Num certo 19 de abril de 1923, num mundo muito diferente do mundo em que hoje vivemos, nascia Lygia Fagundes Telles, em São Paulo. Eu nasci 23 anos depois, do outro lado do Brasil, em Natal, no Rio Grande do Norte, sem saber que minha trajetória cruzaria com a dela, num desses encontros que mudam tudo. Não, eu nunca encontrei com a Lygia, nem nunca troquei correspondências com ela. Minha amiga Nélida guarda até hoje um cartão postal que lhe enviou a escritora em 1993, em resposta a uma carta… ah, o tempo das cartas. Tomo a liberdade de cometer essa indiscrição e compartilho seu mimo com nossos eventuais leitores, pra que a gente possa reparar na caligrafia e na energia dessa mestra, sua preocupação com os destinos do país e da literatura. Esse recorte de papel, comprado em Barcelona “há duzentos anos”, é um pequeno registro da literatura brasileira, um pequeno pedaço dessa história.

Mas eu ia dizendo que meu destino cruzou com Lygia. Devo muito à professora que me alfabetizou, que me deu instrumentos para adentrar esse mar imenso da escrita e da leitura. Mas com toda gratidão que tenho a ela, devo dizer que somente muito depois é que aprendi a ler. E aprender a ler foi um processo longo, na verdade uma construção que ainda se faz, todos os dias, e Lygia Fagundes Telles esteve entre as professoras e professores que me conduziram nesse aprendizado.

Quando Antes do Baile Verde caiu nas minhas mãos, vindo sabe-se lá de onde, uma pena que uma referência dessa tenha se perdido na memória… foi aí que conheci Lygia e pensei “Então é assim que se escreve…”, enquanto ela me dizia “Menino, é assim que se lê!”.

Lygia não sabe, mas me ensinou a ler. Me pegou pela mão, linha após linha, página após página e me conduziu naquele mar. Eu já tinha o barco, os instrumentos, faltava-me o mapa, faltava-me o rumo.

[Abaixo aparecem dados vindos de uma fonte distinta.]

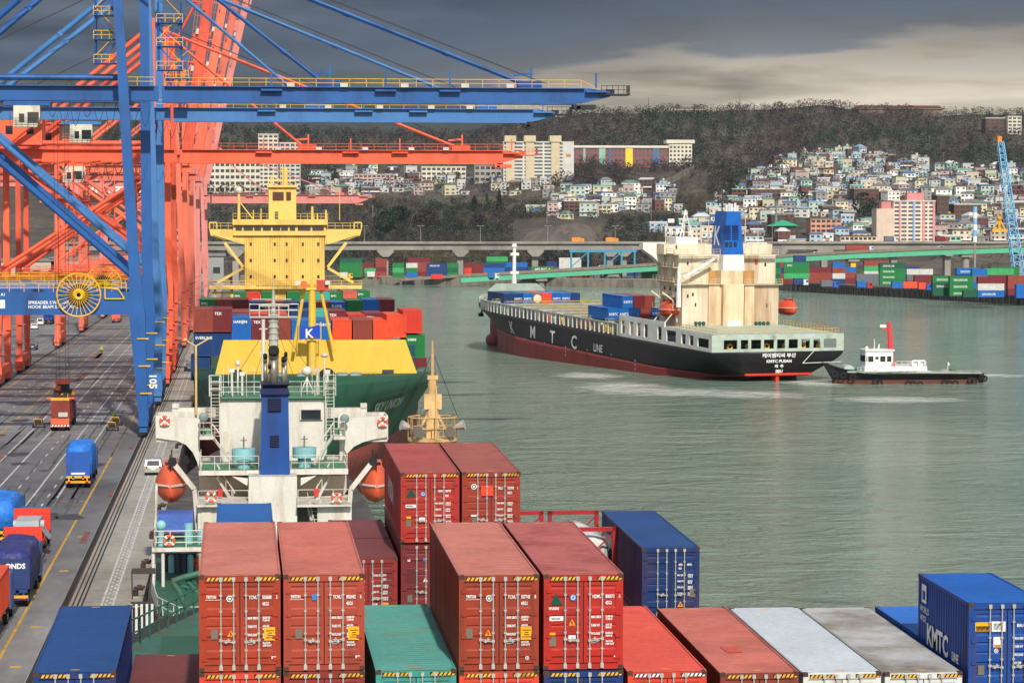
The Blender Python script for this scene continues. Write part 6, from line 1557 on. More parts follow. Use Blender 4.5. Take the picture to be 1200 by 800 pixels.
    b.prism([(hinge,Y-.75,z0),(tip-5.2,Y-.75,z0),(tip-1.5,Y-.75,z0+boomh*.45),(tip-1.5,Y-.75,z0+boomh*.8),(tip-4.5,Y-.75,z1),(hinge,Y-.75,z1)], (0,1.5,0))
    for X in range(int(hinge)+3, int(tip)-6, 4): b.box(X,Y-.80,z0+.05,X+.1,Y-.755,z1-.05)
    Bm(b, 'boom', m2)
    b = MB(); b.box(hinge,Y-.85,z0-.22,tip-6,Y+.85,z0-.002); Bm(b, 'trolley_rail', m1)
    b = MB(); b.rail([(hinge+.4,Y-1.35,z1),(tip-5.5,Y-1.35,z1)],1.05,.045,2.2,2,4); b.tube((tip-5.5,Y-1.35,z1+1.05),(tip-3,Y-1.35,z1-.2),.045,4); Bm(b, 'boom_rail', yrail)
    b = MB(); b.box(hinge+.4,Y-1.4,z1-.12,tip-5,Y-.75,z1-.001); Bm(b, 'boom_walkway', m1)
    b = MB(); b.box(tip-3,Y-1.4,z1-.9,tip+1.1,Y+1.4,z1-.75); b.rail([(tip-2.8,Y-1.35,z1-.75),(tip+1,Y-1.35,z1-.75),(tip+1,Y+1.35,z1-.75)],1.1,.05,.7,2,4); b.box(tip-2,Y-.5,z1-.75,tip-.9,Y+.5,z1-.1); b.box(tip-6.5,Y-1.2,z0-.8,tip-3.5,Y+1.2,z0-.25); b.tube((tip-5.8,Y-1.2,z0-.7),(tip-5.8,Y+1.2,z0-.7),.3,8); Bm(b, 'boom_tip_platform', CABLE if m1 in (CB1, CB2) else m1)
    for X in ((12, 38.7) if stays else ()):
        b = MB(); b.box(X-1.6,Y-.9,z1,X+1.6,Y+.9,z1+.9); b.bar((X+.2,Y-.5,z1+.6),(X+.2,Y-.5,z1+2.7),.28); b.bar((X+.2,Y-.5,z1+1.9),(X-2.2,Y-.5,z1+1.7),.16,.3); Bm(b, 'stay_bracket', m1)
    for X in (4.5, 19.5, 28, 47.5):
        b = MB(); b.bar((X,Y-1.3,z1),(X,Y-1.3,z1+2.0),.22); b.box(X-1.4,Y-1.7,z1-.6,X+1.4,Y-.9,z1-.35); Bm(b, 'boom_hanger', m1)
    for X in (7,14,22,30,36): b = MB(); b.box(X-.5,Y-1.6,z1-.05,X+.5,Y-1.3,z1+.45); Bm(b, 'flood_lamp', GREYL)
    apx = Vector((-11.6-lean*(zt-5)*.8, Y, zt-1.2))
    if stays and not up:
        for X in (12, 38.7):
            for dy in (-1.1, 1.1):
                b = MB(); e = Vector((X-.6,Y+dy*.6,z1+.5)); s_ = apx+Vector((0,dy,0)); b.tube(s_, e, .2, 8)
                for k in (.28,.55,.8): q_ = s_.lerp(e,k); d_ = (e-s_).normalized(); b.tube(q_-d_*.4,q_+d_*.4,.28,8)
                B(b, 'forestay', m2)
        b = MB()
        for dy in (-.6,.6): b.tube(apx+Vector((0,dy,.8)),(tip-10,Y+dy,z1+.6),.05,4); b.tube(apx+Vector((0,dy,.8)),(-55,Y+dy,zg+3),.05,4)
        B(b, 'hoist_wire', CABLE)
    if up:
        for X in (8, 22):
            b = MB()
            for dy in (-.9,.9): e = M @ Vector((X,Y+dy,z1+.3)); b.tube(apx+Vector((0,dy,-3)), e, .2, 7)
            B(b, 'forestay', m2)
    # operator cab and trolley under the girder
    if trolley is not None:
        b = MB(); b.box(trolley-3,Y-2.1,zg-.75,trolley+3,Y+2.1,zg-.25); tr_ = B(b, 'trolley', m1)
        b = MB(); b.prism([(trolley-1.7,Y-2.2,zg-3.5),(trolley+1.3,Y-2.2,zg-3.5),(trolley+1.7,Y-2.2,zg-2.6),(trolley+1.7,Y-2.2,zg-.75),(trolley-1.7,Y-2.2,zg-.75)], (0,2.2,0)); cb_ = B(b, 'operator_cab', CABW)
        b = MB(); b.box(trolley+.1,Y-2.26,zg-3.0,trolley+1.55,Y-2.18,zg-1.6); b.box(trolley-1.0,Y-2.26,zg-2.9,trolley-.3,Y-2.18,zg-1.8); B(b, 'cab_window', GLASS)
        b = MB(); b.rail([(trolley-2.1,Y-2.6,zg-3.5),(trolley+1.7,Y-2.6,zg-3.5)],1.1,.04,.8,2,4); b.tube((trolley-2.1,Y-2.6,zg-.75),(trolley-2.1,Y-2.6,zg-3.5),.05,4); B(b, 'cab_rail', CABLE)
        for i in range(9):
            x0 = trolley+2.5+i*1.5*(1 if trolley < -20 else -1); b = MB(); pts = [(x0+1.5*u/6,Y-1.7,zg-.3-1.9*math.sin(math.pi*u/6)*(1+.3*(i%3))) for u in range(7)]; b.path(pts,.05,4); B(b, 'festoon_cable', CABLE)
    if reel:
        X, z, rr = -20.2, 21.7, 2.75; b = MB(); y = Y-frame-1.3
        b.torus((X,y,z),rr,.1,'y',40,5); b.torus((X,y,z),.5,.28,'y',14,5); b.torus((X,y+.5,z),rr,.08,'y',40,5)
        for k in range(26): an = k*2*math.pi/26; b.tube((X+.4*math.cos(an),y,z+.4*math.sin(an)),(X+rr*math.cos(an),y,z+rr*math.sin(an)),.05,4)
        B(b, 'cable_reel', YEL)
        b = MB(); b.torus((X,y+.25,z),1.1,.28,'y',24,6); B(b, 'reel_cable', CABLE)
        b = MB(); b.bar((-16.9,y+.3,21.2),(-14.4,y+.3,21.2),.12); b.path([(-16.9,y+.3,21.2),(-16.9,y+.3,22.6),(-15.2,y+.3,22.4),(-14.5,y+.3,21.3)],.09,5); B(b, 'reel_bracket', YEL)
    if house:
        b = MB(); b.box(-44,Y-4,zg+boomh+.6,-33,Y+4,zg+boomh+5.4); B(b, 'machinery_house', m2)
        b = MB(); b.box(-44.4,Y-4.4,zg+boomh+5.4,-32.6,Y+4.4,zg+boomh+5.7); B(b, 'machinery_roof', m1)
        b = MB(); b.rail([(-44,Y-4.3,zg+boomh+5.7),(-33,Y-4.3,zg+boomh+5.7)],1.1,.06,1.5,2,4); B(b, 'roof_rail', m1)
        for X in (-42,-38.5,-35): b = MB(); b.box(X-.6,Y-4.06,zg+boomh+2.4,X+.6,Y-3.98,zg+boomh+3.8); B(b, 'window', GLASS)
        for X, dx in ((-30,-1),(-17,1)):
            b = MB(); z = 22.5
            for sx in (0, 2.6): b.tube((X+sx,Y-frame-.9,20.6),(X+sx,Y-frame-.9,zg),.13,5)
            while z < zg-3: b.bar((X,Y-frame-.9,z),(X+2.6,Y-frame-.9,z+3),.1,.18); b.box(X-.3,Y-frame-1.5,z-.05,X+2.9,Y-frame-.5,z+.05); b.rail([(X-.3,Y-frame-1.5,z),(X+2.9,Y-frame-1.5,z)],1.0,.05,1.5,2,4); z += 3.2
            B(b, 'access_stair', m1)
        for k in range(5):
            X = -36+k*5; b = MB(); b.tube((X,Y-frame,zg-.5),(X+2.5,Y-1,zg+.2),.18,6); B(b, 'lateral_brace', m1)
        for fy_ in (-frame, frame): b = MB(); b.tube((-40.2,Y+fy_,23),(-13.3,Y+fy_,zg-1),.36,8); B(b, 'counter_brace', m1)
    if txt: 
        y = Y-frame-.78
        text('SPREADER S.W.L : 50LT\nHOOK BEAM S.W.L : 70MT', .55, (-26.6,y,20.55), (1,0,0), (0,0,1), WHITE, pb if False else t, bold=.01)
        text('P1  SILO 050  A1', .5, (-33,y,21.6), (1,0,0), (0,0,1), WHITE, t, bold=.01)
        b = MB(); b.box(-30.5,y-.03,20.0,-29.5,y-.01,21.1); B(b, 'sign_plate', STW)
        text('105', 1.3, (-11.1-lean*4,y-.12,11.6), (0,0,-1), (1,0,0), WHITE, t, bold=.04)
    return t
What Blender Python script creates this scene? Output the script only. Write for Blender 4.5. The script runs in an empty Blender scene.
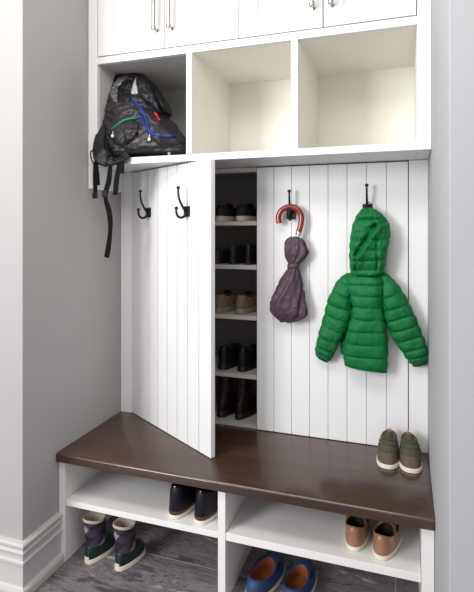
import bpy, bmesh, math, random
from mathutils import Vector, Matrix, noise
from mathutils.bvhtree import BVHTree
random.seed(7)
C = bpy.context.scene.collection
PI = math.pi
sc = bpy.context.scene

# ------------------------------------------------------------------ camera
F, TH, YH, H = 490.97, 0.327, 229.08, 1.40
sT, cT = math.sin(TH), math.cos(TH)
cam_d = bpy.data.cameras.new('camera')
cam = bpy.data.objects.new('camera', cam_d); C.objects.link(cam)
cam.location = (0, 0, H); cam.rotation_euler = (PI/2, 0, TH)
cam_d.sensor_fit = 'HORIZONTAL'; cam_d.sensor_width = 36
cam_d.lens = F/474*36; cam_d.shift_y = -(296-YH)/474
cam_d.clip_start = 0.02
sc.camera = cam

def ray(u, v):
    a = (u-237)/F; b = (YH-v)/F
    return Vector((a*cT-sT, a*sT+cT, b))
def at(u, v, Y):
    d = ray(u, v); k = Y/d.y
    return Vector((d.x*k, Y, H+d.z*k))
def atz(u, v, Z):
    d = ray(u, v); k = (Z-H)/d.z
    return Vector((d.x*k, d.y*k, Z))

# ------------------------------------------------------------------ materials
def mat(name, col, rough=.5, **k):
    m = bpy.data.materials.new(name); m.use_nodes = True
    b = m.node_tree.nodes['Principled BSDF']
    b.inputs['Base Color'].default_value = (*col, 1)
    b.inputs['Roughness'].default_value = rough
    b.inputs['Metallic'].default_value = k.get('metal', 0)
    b.inputs['Specular IOR Level'].default_value = k.get('spec', .5)
    if 'sheen' in k:
        b.inputs['Sheen Weight'].default_value = k['sheen']
        b.inputs['Sheen Roughness'].default_value = .4
    if 'coat' in k:
        b.inputs['Coat Weight'].default_value = k['coat']
        b.inputs['Coat Roughness'].default_value = k.get('coatr', .1)
    nt = m.node_tree; N = nt.nodes; Lk = nt.links
    if 'noise' in k:       # colour variation: (scale vec, colour 2, detail)
        scl, col2, lo, hi = k['noise']
        tc = N.new('ShaderNodeTexCoord'); mp = N.new('ShaderNodeMapping')
        mp.inputs['Scale'].default_value = scl
        nz = N.new('ShaderNodeTexNoise'); nz.inputs['Scale'].default_value = 1
        nz.inputs['Detail'].default_value = 8; nz.inputs['Roughness'].default_value = .6
        nz.inputs['Distortion'].default_value = k.get('dist', 0)
        cr = N.new('ShaderNodeValToRGB')
        cr.color_ramp.elements[0].position = lo; cr.color_ramp.elements[1].position = hi
        cr.color_ramp.elements[0].color = (*col, 1); cr.color_ramp.elements[1].color = (*col2, 1)
        Lk.new(tc.outputs['Object'], mp.inputs['Vector']); Lk.new(mp.outputs[0], nz.inputs['Vector'])
        Lk.new(nz.outputs['Fac'], cr.inputs['Fac']); Lk.new(cr.outputs[0], b.inputs['Base Color'])
    if 'bump' in k:
        scl, st = k['bump']
        tc = N.new('ShaderNodeTexCoord')
        nz = N.new('ShaderNodeTexNoise'); nz.inputs['Scale'].default_value = scl
        nz.inputs['Detail'].default_value = 4
        bp = N.new('ShaderNodeBump'); bp.inputs['Strength'].default_value = st
        bp.inputs['Distance'].default_value = .004
        Lk.new(tc.outputs['Object'], nz.inputs['Vector'])
        Lk.new(nz.outputs['Fac'], bp.inputs['Height']); Lk.new(bp.outputs[0], b.inputs['Normal'])
    return m

M = {}
M['paint'] = mat('white_cabinet_paint', (.77, .77, .765), .38, bump=(60, .02))
M['panel'] = mat('white_panel_paint', (.79, .785, .78), .42)
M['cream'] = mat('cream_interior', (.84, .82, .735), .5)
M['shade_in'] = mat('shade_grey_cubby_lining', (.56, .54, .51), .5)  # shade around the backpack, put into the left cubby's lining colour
M['base'] = mat('off_white_base_paint', (.80, .78, .755), .4)
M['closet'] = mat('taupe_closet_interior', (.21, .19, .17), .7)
M['shelf'] = mat('closet_shelf_paint', (.52, .48, .45), .45)
M['trim'] = mat('trim_paint', (.52, .49, .475), .5)
M['wall'] = mat('grey_wall_paint', (.37, .355, .345), .75, bump=(180, .05))
M['wall2'] = mat('pale_grey_wall_paint', (.42, .42, .435), .75, bump=(180, .05))
M['wood'] = mat('dark_stained_wood', (.030, .0145, .0092), .36, noise=((1.6, 16, 16), (.072, .036, .023), .3, .75), dist=.6, coat=.8, coatr=.13)
M['iron'] = mat('black_iron', (.006, .006, .0065), .5, spec=.35)
M['nickel'] = mat('brushed_nickel', (.42, .385, .35), .34, metal=1)
M['green'] = mat('green_nylon', (.0010, .138, .034), .58, spec=.28, bump=(75, .9))
M['green_dk'] = mat('dark_green_cuff', (.004, .02, .012), .6)
M['brolly'] = mat('plum_nylon', (.062, .036, .050), .48, spec=.4, bump=(60, 1))
M['red'] = mat('red_lacquered_handle', (.26, .016, .011), .16, coat=.6, noise=((30, 30, 30), (.17, .010, .008), .3, .7))
M['steel'] = mat('silver_metal', (.62, .60, .57), .22, metal=1)
M['blk'] = mat('black_nylon', (.008, .0078, .010), .45, spec=.45, bump=(45, 1))
M['char'] = mat('charcoal_nylon', (.019, .016, .021), .42, spec=.5, bump=(45, 1))
M['strap'] = mat('black_webbing', (.005, .005, .0055), .8, spec=.15)
M['buckle'] = mat('black_plastic', (.008, .008, .009), .3)
M['blue'] = mat('blue_zip_tape', (.010, .032, .24), .4)
M['zgreen'] = mat('green_zip_tape', (.0, .16, .085), .4)
M['zred'] = mat('red_cord', (.55, .015, .012), .4)
M['white_p'] = mat('white_plastic', (.75, .74, .70), .35)
M['silver'] = mat('silver_reflective', (.52, .52, .54), .35, metal=.2)
M['shine'] = mat('shiny_grey_mesh', (.025, .025, .03), .28, noise=((260, 260, 200), (.48, .48, .50), .46, .64))

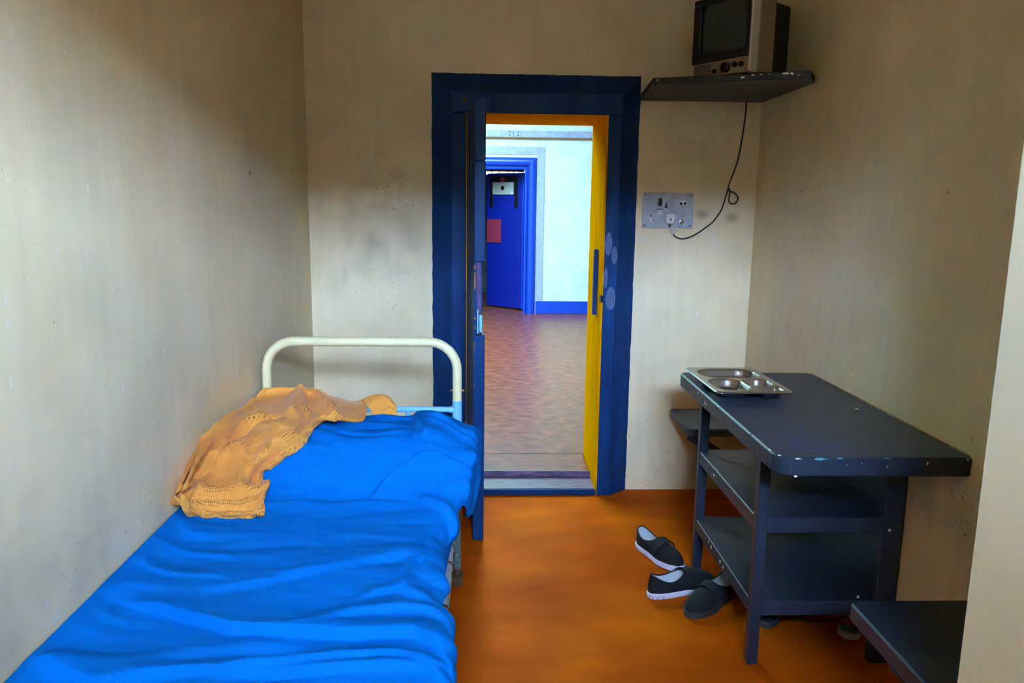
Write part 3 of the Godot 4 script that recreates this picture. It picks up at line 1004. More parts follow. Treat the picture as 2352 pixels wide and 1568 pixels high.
func bed_drop(z: float) -> float:
	var keys := [[1.0, 0.18], [1.2, 0.27], [1.32, 0.23], [1.45, 0.13], [1.55, 0.12], [1.68, 0.16], [1.8, 0.10], [1.93, 0.14], [2.02, 0.10], [2.12, 0.14], [2.22, 0.12], [2.4, 0.2], [3.0, 0.2]]
	for i in keys.size() - 1:
		if z <= keys[i + 1][0]:
			return lerpf(keys[i][1], keys[i + 1][1], smoothstep(keys[i][0], keys[i + 1][0], z))
	return 0.2

# folds: points (x, z) on the bed, height, width towards the window, width towards the door
func fold(pts: Array, amp: float, w_near: float, w_far: float) -> void:
	var q := PackedVector2Array()
	var lo := Vector2(9, 9)
	var hi := Vector2(-9, -9)
	for p in pts:
		var v := Vector2(p[0], p[1])
		q.append(v)
		lo = lo.min(v)
		hi = hi.max(v)
	fold_list.append([q, amp, w_near, w_far, lo, hi])

func fold_height(p: Vector2) -> float:
	var y := 0.0
	for f in fold_list:
		var reach: float = maxf(f[2], f[3]) * 2.6
		if p.x < f[4].x - reach or p.x > f[5].x + reach or p.y < f[4].y - reach or p.y > f[5].y + reach:
			continue
		var best := Vector3(9, 0, 0)
		var along := 0.0
		var side := 0.0
		var q: PackedVector2Array = f[0]
		for i in q.size() - 1:
			var d := segd(p, q[i], q[i + 1])
			if d.x < best.x:
				best = d
				side = (q[i + 1] - q[i]).cross(p - q[i])
				along = (i + d.z) / (q.size() - 1.0)
		var w: float = f[2] if side > 0.0 else f[3]
		var fade := minf(1.0, minf(along, 1.0 - along) * 6.0 + 0.15)
		y += f[1] * exp(-pow(best.x / w, 2.0)) * fade
	return y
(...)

Lygia deu-me esse prumo, esse norte. E de repente o mar não era mais uma planura azul mas estava cortado de caminhos. Naturalmente não foi a única professora que tive nessa escola, mas tenho ela no meu carinho e numa lembrança permanente, pela grandeza de sua obra, pela permanência histórica de sua pessoa, como se fosse mesmo um sinônimo de literatura brasileira. Lygia é aquele exemplo clássico de que uma escritora é um universo, um mundo.

Hoje ela completa 97 anos de vida, uma vida que se inscreveu em muitas vidas, em gerações. Hoje, em algum lugar, tem uma garota ou um garoto, tão jovens, abrindo um livro de Lygia. Nunca esquecerão disso.